SOURCE EXCERPT -
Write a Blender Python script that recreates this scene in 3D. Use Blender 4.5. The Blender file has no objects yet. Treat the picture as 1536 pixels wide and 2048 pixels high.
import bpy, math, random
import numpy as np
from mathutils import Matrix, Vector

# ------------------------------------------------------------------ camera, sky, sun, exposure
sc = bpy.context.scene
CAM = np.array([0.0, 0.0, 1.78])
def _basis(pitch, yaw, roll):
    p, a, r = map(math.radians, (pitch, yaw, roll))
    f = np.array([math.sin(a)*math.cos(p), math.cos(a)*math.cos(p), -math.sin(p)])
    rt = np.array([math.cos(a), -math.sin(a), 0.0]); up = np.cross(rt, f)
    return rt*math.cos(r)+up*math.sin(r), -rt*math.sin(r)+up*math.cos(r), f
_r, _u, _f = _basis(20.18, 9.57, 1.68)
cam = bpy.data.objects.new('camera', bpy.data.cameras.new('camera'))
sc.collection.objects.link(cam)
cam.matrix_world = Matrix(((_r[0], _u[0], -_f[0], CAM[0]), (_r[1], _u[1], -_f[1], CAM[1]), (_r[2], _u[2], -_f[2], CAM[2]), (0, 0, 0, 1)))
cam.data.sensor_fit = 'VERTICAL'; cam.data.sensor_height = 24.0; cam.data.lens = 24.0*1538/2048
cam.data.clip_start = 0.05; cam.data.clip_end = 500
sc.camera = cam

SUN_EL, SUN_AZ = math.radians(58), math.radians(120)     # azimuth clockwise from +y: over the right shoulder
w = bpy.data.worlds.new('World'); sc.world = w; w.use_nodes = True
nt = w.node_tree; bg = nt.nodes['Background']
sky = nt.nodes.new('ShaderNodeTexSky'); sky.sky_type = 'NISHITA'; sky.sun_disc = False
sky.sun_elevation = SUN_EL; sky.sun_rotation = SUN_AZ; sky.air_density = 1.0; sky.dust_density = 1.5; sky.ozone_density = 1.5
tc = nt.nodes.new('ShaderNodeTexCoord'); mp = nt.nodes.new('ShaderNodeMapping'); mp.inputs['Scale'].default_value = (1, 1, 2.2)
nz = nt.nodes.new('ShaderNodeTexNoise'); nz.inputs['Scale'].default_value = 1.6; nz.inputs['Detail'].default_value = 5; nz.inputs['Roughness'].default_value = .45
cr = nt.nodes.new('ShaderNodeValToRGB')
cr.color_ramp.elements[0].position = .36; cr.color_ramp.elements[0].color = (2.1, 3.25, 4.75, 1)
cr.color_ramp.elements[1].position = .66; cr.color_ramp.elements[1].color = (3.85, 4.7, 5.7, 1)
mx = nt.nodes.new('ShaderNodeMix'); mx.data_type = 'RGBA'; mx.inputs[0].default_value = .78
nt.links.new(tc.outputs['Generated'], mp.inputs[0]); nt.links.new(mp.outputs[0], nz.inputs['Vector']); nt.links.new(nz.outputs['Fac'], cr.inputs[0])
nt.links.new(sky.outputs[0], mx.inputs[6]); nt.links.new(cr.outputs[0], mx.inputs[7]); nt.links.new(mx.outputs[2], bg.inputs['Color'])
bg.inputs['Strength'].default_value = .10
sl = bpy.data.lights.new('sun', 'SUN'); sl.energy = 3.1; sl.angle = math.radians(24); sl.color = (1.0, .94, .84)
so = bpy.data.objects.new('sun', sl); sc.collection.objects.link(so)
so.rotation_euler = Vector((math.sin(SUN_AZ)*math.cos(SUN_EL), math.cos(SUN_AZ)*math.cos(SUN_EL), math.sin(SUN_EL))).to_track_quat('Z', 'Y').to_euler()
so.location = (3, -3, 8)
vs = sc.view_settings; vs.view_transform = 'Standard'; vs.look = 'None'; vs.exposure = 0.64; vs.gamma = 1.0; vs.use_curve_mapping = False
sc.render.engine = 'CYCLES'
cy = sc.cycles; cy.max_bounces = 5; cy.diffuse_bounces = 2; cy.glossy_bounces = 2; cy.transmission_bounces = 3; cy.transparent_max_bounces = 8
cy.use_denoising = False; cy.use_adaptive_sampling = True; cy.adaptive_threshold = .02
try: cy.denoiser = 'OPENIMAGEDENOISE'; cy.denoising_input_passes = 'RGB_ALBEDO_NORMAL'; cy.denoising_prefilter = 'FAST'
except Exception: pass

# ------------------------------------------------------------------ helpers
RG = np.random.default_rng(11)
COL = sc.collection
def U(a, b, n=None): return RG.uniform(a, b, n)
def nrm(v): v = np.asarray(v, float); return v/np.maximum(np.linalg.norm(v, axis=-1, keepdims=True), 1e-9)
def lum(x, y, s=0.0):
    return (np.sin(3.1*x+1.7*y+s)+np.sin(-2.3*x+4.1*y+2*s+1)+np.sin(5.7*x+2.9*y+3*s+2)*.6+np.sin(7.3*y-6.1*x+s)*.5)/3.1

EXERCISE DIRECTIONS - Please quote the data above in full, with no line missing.

REPLY -
Write a Blender Python script that recreates this scene in 3D. Use Blender 4.5. The Blender file has no objects yet. Treat the picture as 1536 pixels wide and 2048 pixels high.
import bpy, math, random
import numpy as np
from mathutils import Matrix, Vector

# ------------------------------------------------------------------ camera, sky, sun, exposure
sc = bpy.context.scene
CAM = np.array([0.0, 0.0, 1.78])
def _basis(pitch, yaw, roll):
    p, a, r = map(math.radians, (pitch, yaw, roll))
    f = np.array([math.sin(a)*math.cos(p), math.cos(a)*math.cos(p), -math.sin(p)])
    rt = np.array([math.cos(a), -math.sin(a), 0.0]); up = np.cross(rt, f)
    return rt*math.cos(r)+up*math.sin(r), -rt*math.sin(r)+up*math.cos(r), f
_r, _u, _f = _basis(20.18, 9.57, 1.68)
cam = bpy.data.objects.new('camera', bpy.data.cameras.new('camera'))
sc.collection.objects.link(cam)
cam.matrix_world = Matrix(((_r[0], _u[0], -_f[0], CAM[0]), (_r[1], _u[1], -_f[1], CAM[1]), (_r[2], _u[2], -_f[2], CAM[2]), (0, 0, 0, 1)))
cam.data.sensor_fit = 'VERTICAL'; cam.data.sensor_height = 24.0; cam.data.lens = 24.0*1538/2048
cam.data.clip_start = 0.05; cam.data.clip_end = 500
sc.camera = cam

SUN_EL, SUN_AZ = math.radians(58), math.radians(120)     # azimuth clockwise from +y: over the right shoulder
w = bpy.data.worlds.new('World'); sc.world = w; w.use_nodes = True
nt = w.node_tree; bg = nt.nodes['Background']
sky = nt.nodes.new('ShaderNodeTexSky'); sky.sky_type = 'NISHITA'; sky.sun_disc = False
sky.sun_elevation = SUN_EL; sky.sun_rotation = SUN_AZ; sky.air_density = 1.0; sky.dust_density = 1.5; sky.ozone_density = 1.5
tc = nt.nodes.new('ShaderNodeTexCoord'); mp = nt.nodes.new('ShaderNodeMapping'); mp.inputs['Scale'].default_value = (1, 1, 2.2)
nz = nt.nodes.new('ShaderNodeTexNoise'); nz.inputs['Scale'].default_value = 1.6; nz.inputs['Detail'].default_value = 5; nz.inputs['Roughness'].default_value = .45
cr = nt.nodes.new('ShaderNodeValToRGB')
cr.color_ramp.elements[0].position = .36; cr.color_ramp.elements[0].color = (2.1, 3.25, 4.75, 1)
cr.color_ramp.elements[1].position = .66; cr.color_ramp.elements[1].color = (3.85, 4.7, 5.7, 1)
mx = nt.nodes.new('ShaderNodeMix'); mx.data_type = 'RGBA'; mx.inputs[0].default_value = .78
nt.links.new(tc.outputs['Generated'], mp.inputs[0]); nt.links.new(mp.outputs[0], nz.inputs['Vector']); nt.links.new(nz.outputs['Fac'], cr.inputs[0])
nt.links.new(sky.outputs[0], mx.inputs[6]); nt.links.new(cr.outputs[0], mx.inputs[7]); nt.links.new(mx.outputs[2], bg.inputs['Color'])
bg.inputs['Strength'].default_value = .10
sl = bpy.data.lights.new('sun', 'SUN'); sl.energy = 3.1; sl.angle = math.radians(24); sl.color = (1.0, .94, .84)
so = bpy.data.objects.new('sun', sl); sc.collection.objects.link(so)
so.rotation_euler = Vector((math.sin(SUN_AZ)*math.cos(SUN_EL), math.cos(SUN_AZ)*math.cos(SUN_EL), math.sin(SUN_EL))).to_track_quat('Z', 'Y').to_euler()
so.location = (3, -3, 8)
vs = sc.view_settings; vs.view_transform = 'Standard'; vs.look = 'None'; vs.exposure = 0.64; vs.gamma = 1.0; vs.use_curve_mapping = False
sc.render.engine = 'CYCLES'
cy = sc.cycles; cy.max_bounces = 5; cy.diffuse_bounces = 2; cy.glossy_bounces = 2; cy.transmission_bounces = 3; cy.transparent_max_bounces = 8
cy.use_denoising = False; cy.use_adaptive_sampling = True; cy.adaptive_threshold = .02
try: cy.denoiser = 'OPENIMAGEDENOISE'; cy.denoising_input_passes = 'RGB_ALBEDO_NORMAL'; cy.denoising_prefilter = 'FAST'
except Exception: pass

# ------------------------------------------------------------------ helpers
RG = np.random.default_rng(11)
COL = sc.collection
def U(a, b, n=None): return RG.uniform(a, b, n)
def nrm(v): v = np.asarray(v, float); return v/np.maximum(np.linalg.norm(v, axis=-1, keepdims=True), 1e-9)
def lum(x, y, s=0.0):
    return (np.sin(3.1*x+1.7*y+s)+np.sin(-2.3*x+4.1*y+2*s+1)+np.sin(5.7*x+2.9*y+3*s+2)*.6+np.sin(7.3*y-6.1*x+s)*.5)/3.1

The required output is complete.